6.5 C
Almanya
Salı, Mart 19, 2024

Erk Acerer saldırısı Alman basınında

Acarer‘in „Failleri biliyorum. Asla faşizme teslim olmayacağım“ açıklamasıyla verilen haberler „Erdoğan muhalifi gazeteci Erk Acarer, evinde saldırıya uğradı“ başlığıyla yayınlanıyor. Polisten yapılan açıklamada saldırının Acarer‘in Berlin‘in Neukölln ilçesindeki dairesinin bulunduğu apartmanın içavlusunda gerçekleştiği ve olayın Eyalet Kriminal Dairesi (LKA) tarafından soruşturulduğu kaydedildi. Çok sayıda gazete, dergi, radyo ve televizyonların internet sayfalarında yer alan haberlerde Acarer‘in Türkiye‘deki muhalif gazeteci olarak yargılandığı ve bir süredir Berlin‘de yaşadığı belirtildi. Haberlerin bir bölümünde Almanya‘da sürgünde yaşayan gazeteci – yazar Can Dündar‘ın da konuyla ilgili açıklamasına da yer verildi. Dündar‘ın saldırıyı Cumhurbaşkanı Erdoğan‘ın bir mesajı olarak değerlendirdiği ve böylece muhalif bir gazetecinin Berlin‘de bile hedef olabileceğinin gösterildiğine işaret ettiği belirtildi. Haberlerde ayrıca Erdoğan‘ın 2009 yılından bu yana her yıl „basın özgürlüğünün düşmanları“ listesinde yer aldığı bilgisi yer alıyor.

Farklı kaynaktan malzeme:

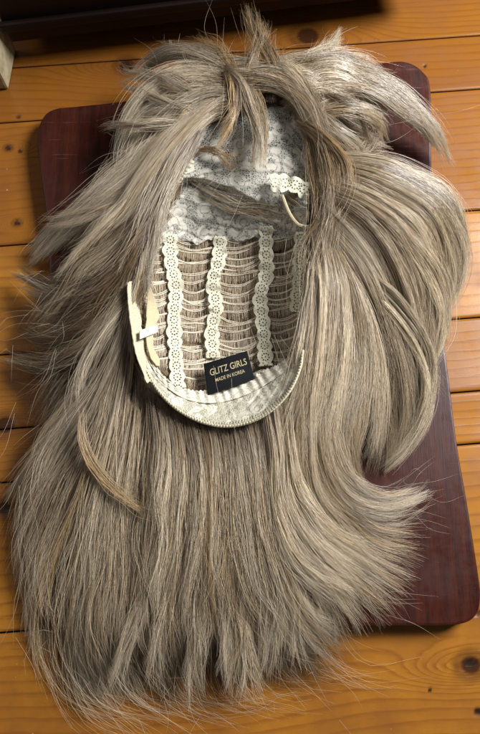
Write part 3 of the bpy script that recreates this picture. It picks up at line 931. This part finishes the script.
fringe = [
    # root bed over the crown rim
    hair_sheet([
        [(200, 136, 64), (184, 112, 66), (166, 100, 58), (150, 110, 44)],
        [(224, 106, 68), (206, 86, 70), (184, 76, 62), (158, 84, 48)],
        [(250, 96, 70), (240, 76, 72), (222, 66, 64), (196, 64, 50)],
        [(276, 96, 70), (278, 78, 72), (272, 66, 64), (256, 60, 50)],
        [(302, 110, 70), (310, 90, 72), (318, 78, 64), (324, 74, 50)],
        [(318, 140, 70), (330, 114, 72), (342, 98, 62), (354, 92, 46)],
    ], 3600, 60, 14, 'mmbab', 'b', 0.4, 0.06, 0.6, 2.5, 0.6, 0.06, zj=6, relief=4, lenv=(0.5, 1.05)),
    # arches to the right
    lock([(276, 100, 82), (306, 74, 88), (346, 70, 84), (392, 90, 72), (428, 124, 52), (448, 168, 28)], [10, 10, 7, 2], 1100, 'lalm'),
    lock([(284, 106, 84), (312, 88, 90), (350, 84, 84), (386, 98, 72), (418, 124, 52), (438, 150, 36)], [9, 9, 6, 2], 700, 'mlam'),
    lock([(280, 84, 88), (306, 78, 92), (330, 92, 84), (342, 118, 68), (344, 150, 46)], [9, 11, 8, 2], 900, 'llla'),
    lock([(300, 74, 90), (334, 70, 92), (360, 84, 80), (374, 106, 64), (380, 132, 44)], [8, 10, 8, 2], 800, 'llla'),
    lock([(296, 96, 86), (318, 96, 90), (330, 112, 80), (332, 136, 64), (326, 160, 56)], [8, 9, 6, 2], 500, 'bmlm'),
    lock([(262, 92, 88), (286, 66, 92), (316, 60, 88), (352, 64, 74), (392, 78, 52)], [8, 9, 6, 1.5], 600, 'mbgl', wave=3.0, stray=0.15),
    # arches to the left
    lock([(262, 98, 84), (232, 70, 90), (196, 56, 86), (166, 56, 74), (146, 72, 54), (140, 88, 44)], [9, 9, 7, 2], 900, 'mlab'),
    lock([(258, 104, 86), (222, 80, 92), (180, 76, 88), (144, 98, 76), (124, 134, 62), (118, 186, 48)], [10, 11, 9, 3], 1400, 'llal'),
    lock([(250, 98, 88), (216, 92, 94), (184, 104, 90), (156, 134, 80), (138, 172, 68), (128, 222, 54)], [9, 10, 9, 3], 1100, 'lmla'),
    lock([(238, 100, 88), (208, 108, 92), (174, 136, 88), (146, 172, 78), (122, 206, 62), (88, 244, 44)], [9, 10, 8, 3], 1100, 'mlml'),
    lock([(230, 92, 92), (196, 118, 94), (160, 160, 88), (132, 200, 78), (104, 252, 58), (86, 280, 42)], [7, 8, 7, 2], 700, 'llm'),
    # locks covering the right end of the nape band
    lock([(312, 262, 90), (307, 310, 91), (301, 350, 90), (294, 392, 82), (286, 440, 72), (282, 490, 60)], [3, 6, 6, 3], 460, 'mlml', 'm', clumps=6, wave=2.4),
    lock([(314, 280, 90), (312, 330, 90), (306, 372, 86), (300, 420, 76), (300, 470, 64)], [4, 6, 6, 3], 420, 'lml', 'm', clumps=6, wave=2.4),
    # swathes lying across the crown rim
    lock([(226, 96, 90), (246, 80, 97), (276, 80, 99), (302, 98, 97), (320, 134, 92), (324, 176, 88)], [6, 12, 12, 4], 420, 'mlbm', wave=2.6, stray=0.1),
    lock([(310, 112, 90), (290, 88, 96), (262, 76, 98), (228, 76, 95), (196, 90, 86), (168, 118, 72)], [6, 12, 12, 4], 420, 'mlbl', wave=2.6, stray=0.1),
    lock([(262, 66, 90), (282, 70, 97), (302, 86, 97), (312, 110, 90), (310, 134, 86)], [6, 8, 6, 2], 420, 'lml', wave=2.6, stray=0.1),
    # locks hanging over the front lace
    lock([(224, 66, 96), (242, 84, 98), (254, 112, 96), (260, 142, 92), (258, 178, 84)], [7, 9, 7, 1.5], 480, 'glm', clumps=5),
    lock([(226, 70, 96), (234, 92, 98), (234, 120, 94), (226, 152, 88)], [6, 6, 3, 1], 160, 'gm', clumps=3),
    # spikes standing up at the back
    lock([(272, 104, 86), (274, 72, 94), (262, 44, 92), (242, 6, 88)], [10, 9, 5, 1], 520, 'bgml', stray=0.15, lenv=(0.4, 1.05)),
    lock([(256, 98, 88), (250, 70, 94), (258, 46, 92), (268, 22, 88)], [6, 5, 3, 1], 160, 'bgm', stray=0.2),
    lock([(250, 98, 88), (232, 66, 92), (214, 50, 84), (186, 44, 70)], [7, 6, 4, 1], 220, 'bmg', stray=0.2),
    # thin brown strands lying across the board at the upper right
    lock([(312, 128, 76), (338, 128, 66), (364, 142, 46), (392, 150, 30)], [12, 14, 12, 8], 220, 'bmg', stray=0.5, wave=4, frizz=1.6),
    lock([(320, 170, 84), (346, 158, 70), (362, 140, 50), (372, 118, 34)], [10, 12, 10, 8], 160, 'bml', stray=0.5, wave=4, frizz=1.6),
    # tangle of brown roots along the right rim, flowing down
    hair_sheet([
        [(286, 100, 84), (306, 136, 88), (316, 175, 88), (321, 215, 86), (313, 270, 84), (306, 340, 78)],
        [(300, 100, 86), (320, 140, 90), (332, 180, 90), (332, 225, 88), (322, 290, 86), (310, 360, 80)],
        [(316, 116, 84), (338, 150, 88), (348, 190, 90), (340, 235, 88), (328, 290, 86), (316, 350, 80)],
    ], 1900, 34, 8, 'bbgml', 'b', 0.5, 0.10, 0.7, 3.5, 1.3, 0.16, relief=4, lenv=(0.4, 1.04), st=0.3, edge=0.2),
    lock([(296, 120, 92), (322, 138, 96), (346, 168, 96), (344, 204, 94), (322, 236, 92), (308, 262, 88)], [5, 6, 5, 1.5], 260, 'bgm', clumps=4),
    lock([(306, 112, 92), (326, 160, 96), (330, 210, 94), (316, 262, 90), (306, 320, 84)], [5, 6, 5, 2], 300, 'bml', clumps=4),
    # brown roots along the left rim
    hair_sheet([
        [(232, 98, 86), (210, 116, 84), (191, 144, 84), (174, 176, 82), (156, 215, 80), (138, 262, 78)],
        [(212, 98, 86), (188, 120, 84), (168, 150, 84), (150, 185, 82), (136, 225, 80), (126, 275, 76)],
    ], 1300, 20, 7, 'bmll', 'b', 0.5, 0.16, 0.5, 2.4, 0.6, 0.08, relief=3, lenv=(0.4, 1.04), st=0.3, edge=0.15),
    lock([(200, 128, 90), (182, 160, 90), (164, 200, 88), (150, 250, 84), (140, 300, 78)], [5, 7, 6, 2], 380, 'lml', clumps=5),
    # strands caught under the folded front of the cap
    lock([(184, 178, 66), (206, 194, 65), (234, 206, 64), (262, 214, 64), (296, 230, 64)], [3, 6, 6, 3], 34, 'bmlm', clumps=10, frizz=1.2, thick=3, st=0.45, stray=0.2, tipc=0.8),
]
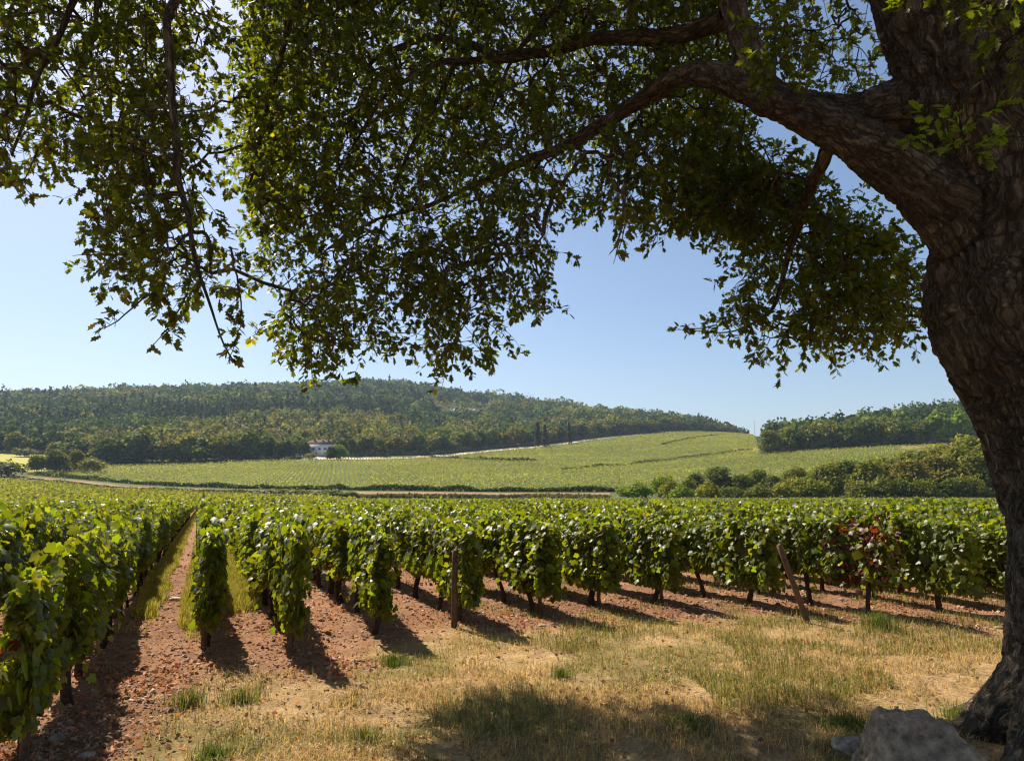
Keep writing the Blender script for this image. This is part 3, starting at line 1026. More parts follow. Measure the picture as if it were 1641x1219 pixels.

Habere yer veren yayın organlarından bir bölümü şunlar: Der Spiegel, Stern, Focus, n-tv, Deutschlandfunk (Almanya Radyosu), RBB (Berlin Brandenburg Radyo Televizyonu), Deutsche Welle, Tageszeitung (TAZ), Frankfurter Allgemeine Zeitung (FAZ), Die Zeit, Berliner Morgenpost, Der Tagesspiegel, Die Welt, Bild, Kölner Rundschau, Köllner Stadt Anzeiger, Hamburger Abendblatt, Saarbrücker Zeitung, Rhein Neckar Zeitung, Wesfalen Post, Braunschweiger Zeitung.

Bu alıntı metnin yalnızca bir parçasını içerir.